**TASK GOAL:** Each line that holds the word "parts" should be returned.

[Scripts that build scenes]

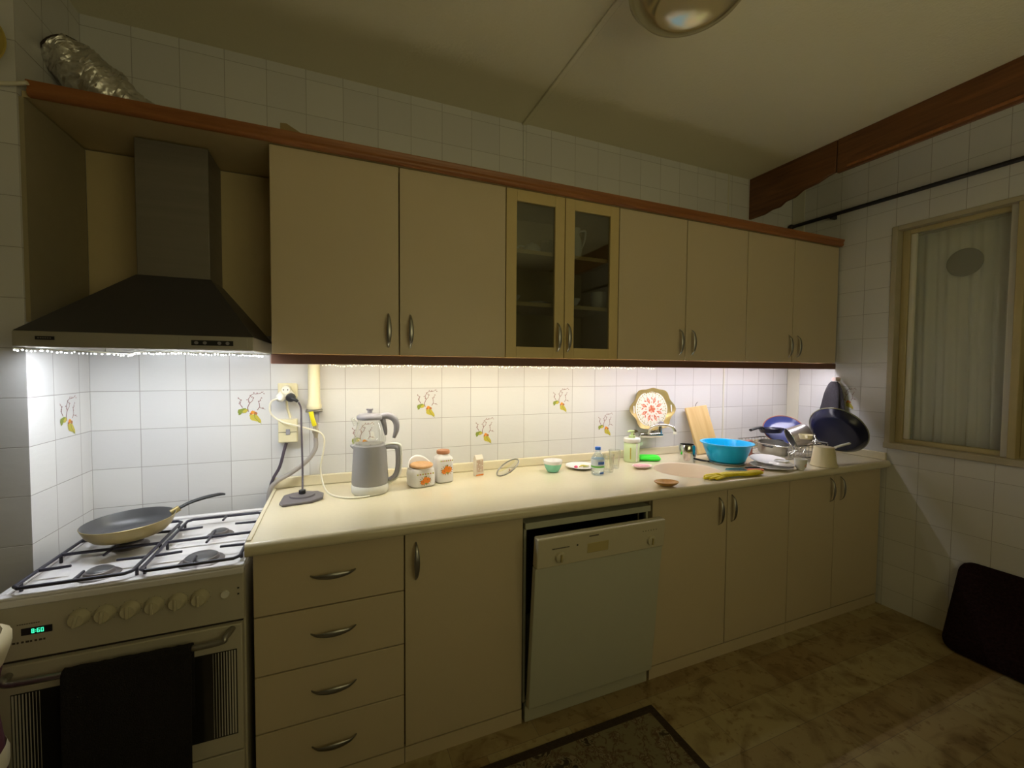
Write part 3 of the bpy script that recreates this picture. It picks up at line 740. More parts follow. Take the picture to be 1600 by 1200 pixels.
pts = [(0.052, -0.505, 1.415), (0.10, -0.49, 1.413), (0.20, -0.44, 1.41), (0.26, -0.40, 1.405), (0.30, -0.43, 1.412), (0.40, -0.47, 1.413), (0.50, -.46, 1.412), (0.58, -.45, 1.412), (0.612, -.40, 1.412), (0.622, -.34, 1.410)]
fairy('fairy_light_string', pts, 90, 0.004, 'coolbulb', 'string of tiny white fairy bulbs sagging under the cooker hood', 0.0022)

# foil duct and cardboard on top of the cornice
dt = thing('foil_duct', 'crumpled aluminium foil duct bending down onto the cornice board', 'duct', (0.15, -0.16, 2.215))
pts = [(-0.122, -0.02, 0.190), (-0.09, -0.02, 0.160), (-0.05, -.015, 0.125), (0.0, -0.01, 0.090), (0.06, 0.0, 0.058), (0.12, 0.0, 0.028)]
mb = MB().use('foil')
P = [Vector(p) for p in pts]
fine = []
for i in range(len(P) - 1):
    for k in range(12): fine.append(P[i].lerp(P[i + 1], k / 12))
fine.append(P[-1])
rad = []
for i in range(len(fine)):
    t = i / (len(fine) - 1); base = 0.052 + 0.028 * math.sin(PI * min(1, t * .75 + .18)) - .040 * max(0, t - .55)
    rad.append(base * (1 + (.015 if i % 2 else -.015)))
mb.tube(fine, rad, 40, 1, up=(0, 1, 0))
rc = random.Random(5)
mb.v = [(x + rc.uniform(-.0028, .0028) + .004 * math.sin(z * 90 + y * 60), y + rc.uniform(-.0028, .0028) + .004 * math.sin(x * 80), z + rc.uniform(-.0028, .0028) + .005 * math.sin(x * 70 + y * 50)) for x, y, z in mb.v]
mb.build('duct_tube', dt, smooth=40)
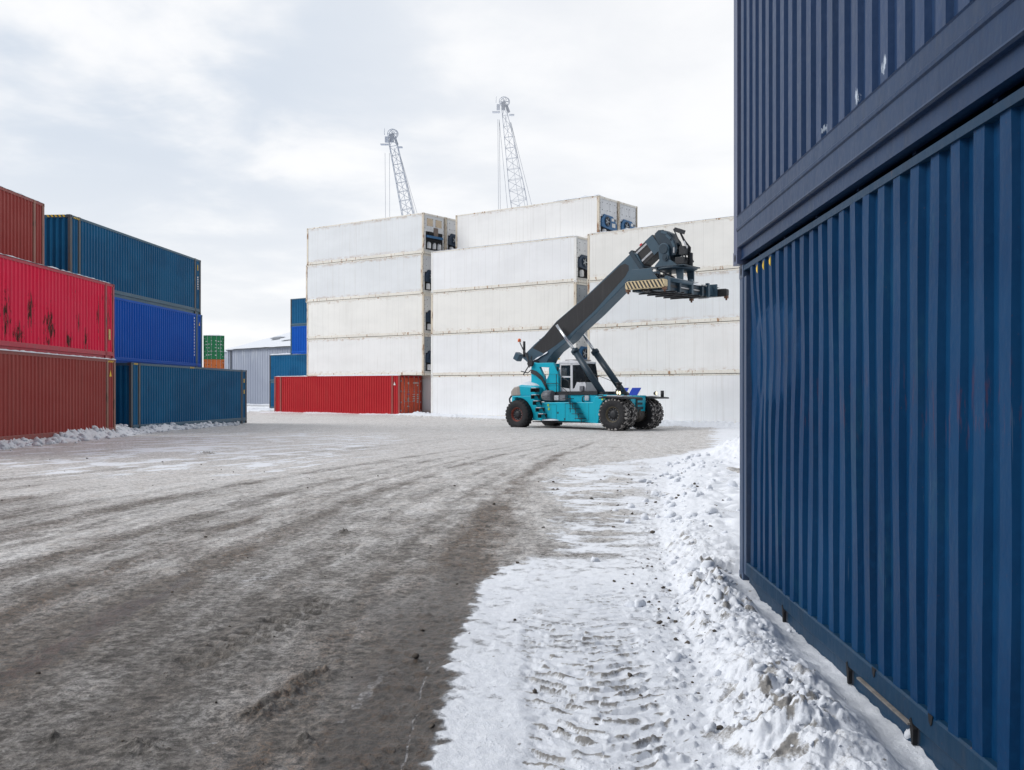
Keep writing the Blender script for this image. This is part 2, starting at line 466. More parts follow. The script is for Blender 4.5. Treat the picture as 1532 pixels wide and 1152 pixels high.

**RESPONSE FOR THIS EXERCISE:**
Write part 3 of the bpy script that recreates this picture. It picks up at line 740. More parts follow. Take the picture to be 1600 by 1200 pixels.
Keep writing the Blender script for this image. This is part 2, starting at line 466. More parts follow. The script is for Blender 4.5. Treat the picture as 1532 pixels wide and 1152 pixels high.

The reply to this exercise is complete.